- [Task brief]
Transcribe everything in the data word for word. Pictures are left out.

☆ ☆ ☆ ☆ ☆ ☆ ☆

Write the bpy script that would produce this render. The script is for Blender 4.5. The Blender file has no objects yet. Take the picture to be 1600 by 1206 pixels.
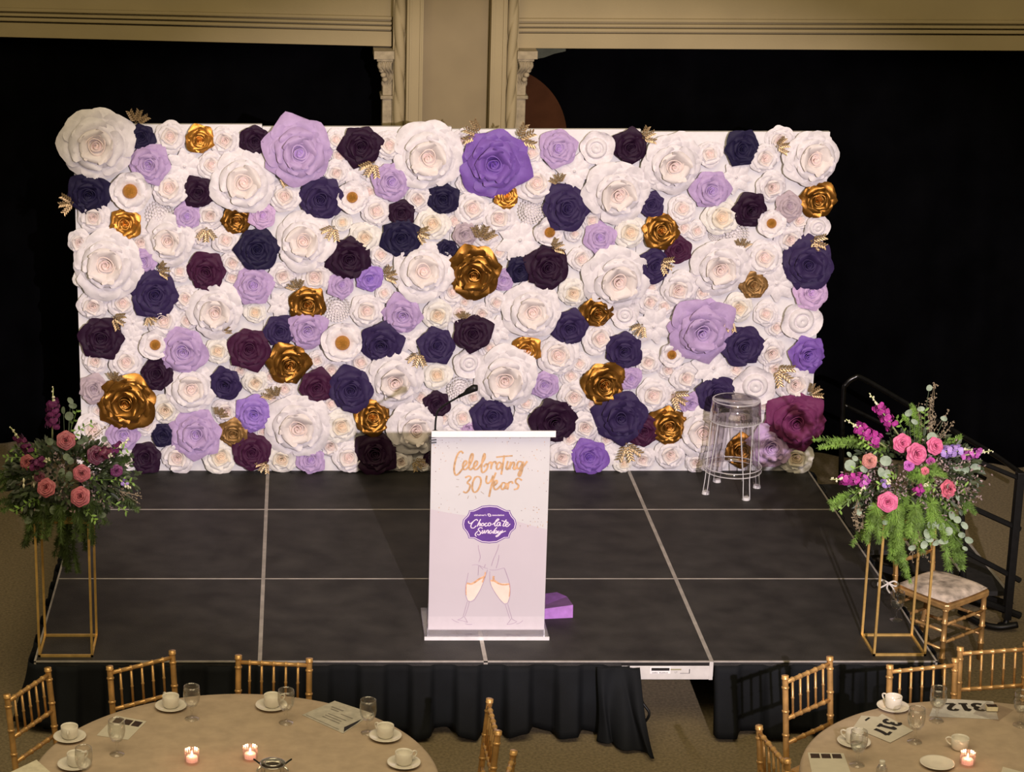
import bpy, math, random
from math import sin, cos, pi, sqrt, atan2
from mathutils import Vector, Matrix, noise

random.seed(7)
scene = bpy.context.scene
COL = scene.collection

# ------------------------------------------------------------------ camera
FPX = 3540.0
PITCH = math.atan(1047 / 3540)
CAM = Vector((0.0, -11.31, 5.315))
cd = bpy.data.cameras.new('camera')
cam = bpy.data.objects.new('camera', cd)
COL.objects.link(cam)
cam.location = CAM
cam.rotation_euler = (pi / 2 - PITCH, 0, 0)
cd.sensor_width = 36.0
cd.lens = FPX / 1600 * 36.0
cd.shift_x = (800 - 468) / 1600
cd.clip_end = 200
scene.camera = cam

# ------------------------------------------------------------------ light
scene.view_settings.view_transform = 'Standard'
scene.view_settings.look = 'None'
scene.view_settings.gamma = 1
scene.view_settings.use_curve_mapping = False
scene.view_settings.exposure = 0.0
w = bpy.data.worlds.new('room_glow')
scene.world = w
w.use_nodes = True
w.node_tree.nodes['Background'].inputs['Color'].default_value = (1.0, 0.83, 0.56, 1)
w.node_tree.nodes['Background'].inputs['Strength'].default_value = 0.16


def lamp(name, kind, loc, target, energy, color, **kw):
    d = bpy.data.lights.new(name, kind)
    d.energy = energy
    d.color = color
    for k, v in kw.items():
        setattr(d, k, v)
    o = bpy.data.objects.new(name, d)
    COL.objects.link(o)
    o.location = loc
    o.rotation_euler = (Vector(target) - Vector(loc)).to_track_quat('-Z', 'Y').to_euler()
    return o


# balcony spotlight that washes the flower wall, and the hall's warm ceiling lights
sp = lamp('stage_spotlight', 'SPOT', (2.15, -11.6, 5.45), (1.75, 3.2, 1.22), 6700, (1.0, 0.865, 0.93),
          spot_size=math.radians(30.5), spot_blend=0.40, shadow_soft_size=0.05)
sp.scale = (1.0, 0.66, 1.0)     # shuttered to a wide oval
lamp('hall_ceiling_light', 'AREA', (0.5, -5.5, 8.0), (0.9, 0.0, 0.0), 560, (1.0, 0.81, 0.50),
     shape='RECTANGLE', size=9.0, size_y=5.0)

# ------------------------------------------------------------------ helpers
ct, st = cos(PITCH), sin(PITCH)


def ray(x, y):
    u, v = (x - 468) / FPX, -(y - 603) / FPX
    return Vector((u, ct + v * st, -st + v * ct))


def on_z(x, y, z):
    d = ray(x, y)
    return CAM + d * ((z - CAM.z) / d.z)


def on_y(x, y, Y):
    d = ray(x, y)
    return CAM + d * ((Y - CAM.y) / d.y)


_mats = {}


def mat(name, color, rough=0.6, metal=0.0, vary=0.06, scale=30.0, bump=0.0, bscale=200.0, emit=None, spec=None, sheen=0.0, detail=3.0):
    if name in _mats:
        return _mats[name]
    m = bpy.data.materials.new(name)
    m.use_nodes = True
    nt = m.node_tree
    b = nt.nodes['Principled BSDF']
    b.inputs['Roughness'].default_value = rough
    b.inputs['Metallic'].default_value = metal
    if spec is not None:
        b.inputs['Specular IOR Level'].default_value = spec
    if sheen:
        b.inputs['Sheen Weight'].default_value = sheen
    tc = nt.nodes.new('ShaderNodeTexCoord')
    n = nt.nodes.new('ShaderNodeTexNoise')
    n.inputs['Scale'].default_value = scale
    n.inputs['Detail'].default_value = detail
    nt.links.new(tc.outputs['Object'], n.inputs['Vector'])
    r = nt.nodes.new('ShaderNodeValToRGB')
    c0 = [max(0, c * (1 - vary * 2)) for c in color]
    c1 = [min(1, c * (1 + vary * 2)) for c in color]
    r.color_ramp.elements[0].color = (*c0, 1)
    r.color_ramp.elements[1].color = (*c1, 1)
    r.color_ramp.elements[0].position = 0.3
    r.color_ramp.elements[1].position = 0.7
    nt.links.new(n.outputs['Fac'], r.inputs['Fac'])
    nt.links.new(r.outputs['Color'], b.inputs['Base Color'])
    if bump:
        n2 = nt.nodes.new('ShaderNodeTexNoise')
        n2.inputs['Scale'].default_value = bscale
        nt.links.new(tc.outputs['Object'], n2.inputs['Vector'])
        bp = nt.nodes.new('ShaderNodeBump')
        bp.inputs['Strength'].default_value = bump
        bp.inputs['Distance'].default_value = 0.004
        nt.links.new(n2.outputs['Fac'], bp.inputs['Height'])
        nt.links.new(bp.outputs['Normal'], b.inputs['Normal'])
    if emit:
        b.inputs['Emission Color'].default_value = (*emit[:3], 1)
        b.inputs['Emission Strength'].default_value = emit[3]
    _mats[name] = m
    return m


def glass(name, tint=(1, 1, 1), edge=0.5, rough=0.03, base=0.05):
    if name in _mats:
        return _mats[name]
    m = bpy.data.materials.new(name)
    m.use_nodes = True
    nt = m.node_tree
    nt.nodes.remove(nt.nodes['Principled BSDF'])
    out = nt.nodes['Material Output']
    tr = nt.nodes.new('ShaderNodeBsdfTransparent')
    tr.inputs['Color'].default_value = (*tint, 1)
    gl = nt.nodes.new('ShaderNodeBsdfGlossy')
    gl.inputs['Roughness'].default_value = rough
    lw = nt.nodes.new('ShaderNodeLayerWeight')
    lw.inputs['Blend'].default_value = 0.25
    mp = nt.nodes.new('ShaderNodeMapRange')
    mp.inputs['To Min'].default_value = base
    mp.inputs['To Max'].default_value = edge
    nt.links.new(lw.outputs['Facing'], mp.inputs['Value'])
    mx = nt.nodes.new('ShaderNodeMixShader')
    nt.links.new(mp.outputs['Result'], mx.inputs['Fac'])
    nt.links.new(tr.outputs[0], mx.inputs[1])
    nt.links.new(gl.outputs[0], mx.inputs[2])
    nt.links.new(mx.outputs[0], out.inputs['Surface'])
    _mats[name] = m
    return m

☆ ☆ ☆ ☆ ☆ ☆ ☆

- [Full solution]
Write the bpy script that would produce this render. The script is for Blender 4.5. The Blender file has no objects yet. Take the picture to be 1600 by 1206 pixels.
import bpy, math, random
from math import sin, cos, pi, sqrt, atan2
from mathutils import Vector, Matrix, noise

random.seed(7)
scene = bpy.context.scene
COL = scene.collection

# ------------------------------------------------------------------ camera
FPX = 3540.0
PITCH = math.atan(1047 / 3540)
CAM = Vector((0.0, -11.31, 5.315))
cd = bpy.data.cameras.new('camera')
cam = bpy.data.objects.new('camera', cd)
COL.objects.link(cam)
cam.location = CAM
cam.rotation_euler = (pi / 2 - PITCH, 0, 0)
cd.sensor_width = 36.0
cd.lens = FPX / 1600 * 36.0
cd.shift_x = (800 - 468) / 1600
cd.clip_end = 200
scene.camera = cam

# ------------------------------------------------------------------ light
scene.view_settings.view_transform = 'Standard'
scene.view_settings.look = 'None'
scene.view_settings.gamma = 1
scene.view_settings.use_curve_mapping = False
scene.view_settings.exposure = 0.0
w = bpy.data.worlds.new('room_glow')
scene.world = w
w.use_nodes = True
w.node_tree.nodes['Background'].inputs['Color'].default_value = (1.0, 0.83, 0.56, 1)
w.node_tree.nodes['Background'].inputs['Strength'].default_value = 0.16


def lamp(name, kind, loc, target, energy, color, **kw):
    d = bpy.data.lights.new(name, kind)
    d.energy = energy
    d.color = color
    for k, v in kw.items():
        setattr(d, k, v)
    o = bpy.data.objects.new(name, d)
    COL.objects.link(o)
    o.location = loc
    o.rotation_euler = (Vector(target) - Vector(loc)).to_track_quat('-Z', 'Y').to_euler()
    return o


# balcony spotlight that washes the flower wall, and the hall's warm ceiling lights
sp = lamp('stage_spotlight', 'SPOT', (2.15, -11.6, 5.45), (1.75, 3.2, 1.22), 6700, (1.0, 0.865, 0.93),
          spot_size=math.radians(30.5), spot_blend=0.40, shadow_soft_size=0.05)
sp.scale = (1.0, 0.66, 1.0)     # shuttered to a wide oval
lamp('hall_ceiling_light', 'AREA', (0.5, -5.5, 8.0), (0.9, 0.0, 0.0), 560, (1.0, 0.81, 0.50),
     shape='RECTANGLE', size=9.0, size_y=5.0)

# ------------------------------------------------------------------ helpers
ct, st = cos(PITCH), sin(PITCH)


def ray(x, y):
    u, v = (x - 468) / FPX, -(y - 603) / FPX
    return Vector((u, ct + v * st, -st + v * ct))


def on_z(x, y, z):
    d = ray(x, y)
    return CAM + d * ((z - CAM.z) / d.z)


def on_y(x, y, Y):
    d = ray(x, y)
    return CAM + d * ((Y - CAM.y) / d.y)


_mats = {}


def mat(name, color, rough=0.6, metal=0.0, vary=0.06, scale=30.0, bump=0.0, bscale=200.0, emit=None, spec=None, sheen=0.0, detail=3.0):
    if name in _mats:
        return _mats[name]
    m = bpy.data.materials.new(name)
    m.use_nodes = True
    nt = m.node_tree
    b = nt.nodes['Principled BSDF']
    b.inputs['Roughness'].default_value = rough
    b.inputs['Metallic'].default_value = metal
    if spec is not None:
        b.inputs['Specular IOR Level'].default_value = spec
    if sheen:
        b.inputs['Sheen Weight'].default_value = sheen
    tc = nt.nodes.new('ShaderNodeTexCoord')
    n = nt.nodes.new('ShaderNodeTexNoise')
    n.inputs['Scale'].default_value = scale
    n.inputs['Detail'].default_value = detail
    nt.links.new(tc.outputs['Object'], n.inputs['Vector'])
    r = nt.nodes.new('ShaderNodeValToRGB')
    c0 = [max(0, c * (1 - vary * 2)) for c in color]
    c1 = [min(1, c * (1 + vary * 2)) for c in color]
    r.color_ramp.elements[0].color = (*c0, 1)
    r.color_ramp.elements[1].color = (*c1, 1)
    r.color_ramp.elements[0].position = 0.3
    r.color_ramp.elements[1].position = 0.7
    nt.links.new(n.outputs['Fac'], r.inputs['Fac'])
    nt.links.new(r.outputs['Color'], b.inputs['Base Color'])
    if bump:
        n2 = nt.nodes.new('ShaderNodeTexNoise')
        n2.inputs['Scale'].default_value = bscale
        nt.links.new(tc.outputs['Object'], n2.inputs['Vector'])
        bp = nt.nodes.new('ShaderNodeBump')
        bp.inputs['Strength'].default_value = bump
        bp.inputs['Distance'].default_value = 0.004
        nt.links.new(n2.outputs['Fac'], bp.inputs['Height'])
        nt.links.new(bp.outputs['Normal'], b.inputs['Normal'])
    if emit:
        b.inputs['Emission Color'].default_value = (*emit[:3], 1)
        b.inputs['Emission Strength'].default_value = emit[3]
    _mats[name] = m
    return m


def glass(name, tint=(1, 1, 1), edge=0.5, rough=0.03, base=0.05):
    if name in _mats:
        return _mats[name]
    m = bpy.data.materials.new(name)
    m.use_nodes = True
    nt = m.node_tree
    nt.nodes.remove(nt.nodes['Principled BSDF'])
    out = nt.nodes['Material Output']
    tr = nt.nodes.new('ShaderNodeBsdfTransparent')
    tr.inputs['Color'].default_value = (*tint, 1)
    gl = nt.nodes.new('ShaderNodeBsdfGlossy')
    gl.inputs['Roughness'].default_value = rough
    lw = nt.nodes.new('ShaderNodeLayerWeight')
    lw.inputs['Blend'].default_value = 0.25
    mp = nt.nodes.new('ShaderNodeMapRange')
    mp.inputs['To Min'].default_value = base
    mp.inputs['To Max'].default_value = edge
    nt.links.new(lw.outputs['Facing'], mp.inputs['Value'])
    mx = nt.nodes.new('ShaderNodeMixShader')
    nt.links.new(mp.outputs['Result'], mx.inputs['Fac'])
    nt.links.new(tr.outputs[0], mx.inputs[1])
    nt.links.new(gl.outputs[0], mx.inputs[2])
    nt.links.new(mx.outputs[0], out.inputs['Surface'])
    _mats[name] = m
    return m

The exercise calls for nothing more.